Of course I am a human. I thought of the worst possible things till then. What could've happened? What was it?


I went to her place Wednesday evening; we went to her bedroom. It was simple but sorted. Anisha kept a boy cut always. Unlike other girls; Anisha was never into doing make up and dressing up, dreaming of getting married and neither did she cared what the society asked her to do. That's what I liked the most about her. Being 7-8 years older than me; with the pressure of the society, she always knew how to kick them off.


She gave me a glass of water and said, "This might come as a shock; please make yourself comfortable."

I sat down on a chair, tensed and anxious.

"So, I am a Lesbian!" she exclaimed.


It took 30 seconds for me to understand. Not surprised though I said, "Anisha, I knew it! I always had my suspicions. My sister and I somehow had guessed it."


I could sense her getting relaxed at the thought of me being okay with the news. She continued, "The story doesn't end here. I fell in love with my best friend. And you know her. I don't know when did it happen; but I fell for her 4 years ago when I saw her for the first time at a party. Before you guess; yes it is Tanvi I am talking about."


I said, "Okay! I didn't know that. But Annie; do you think she knows it already?"

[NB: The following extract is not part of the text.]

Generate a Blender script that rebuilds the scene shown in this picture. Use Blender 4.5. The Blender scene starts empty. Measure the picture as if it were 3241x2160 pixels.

Anisha told me that Tanvi already got married one and a half year back and she doesn't know about Anisha's feelings for her. Anisha cut off contact with Tanvi abruptly, of course she couldn't digest the thought of Tanvi getting married to someone else; being someone else's partner for the rest of their lives.

I was so numb. I so wanted to help Anisha at my best but I couldn't. 

I kept quiet. Anisha said; it was the best feeling for her to come out in front of someone like me because of my liberal views. She felt peaceful. And I was happy. For I did not ask her to contact Tanvi again; inorder to not destroy her married life. I felt a little sad; here I can tell my parents the choice of guy I like and they tease me. But things for them are so difficult; they cannot even share such things in the fear of them being boycotted from the society. 

Day by day; instead of coming out of the box and having broadminded values, we have deeply rooted orthodox thoughts. I am glad the LGBTQ parade started and was a success; so happy that they now have a platform for themselves. 

The conclusion of this blog is; I deeply wish all of us accept people as they are. The change starts within you; don't blame others or ask others to make a change. Start within yourself; and it already makes a 10% difference in the world. Be kind and compassionate because people need it. I watched WONDER by Stephen Chbosky a few days ago; and it made me realise a lot of things. All of us are born natural; and we tend to grow up with some strange thoughts which are taught to us around, grow up guys and see the real world. It is so different from our small little world of thoughts we have created while growing up. I am so sure many of us have noticed the change within ourselves. I have changed so much from what I was 4-5 years ago. I am actually glad that I have these new set of values and this is why I have a huge respect for people like Anisha who are courageous enough to stand up for themselves.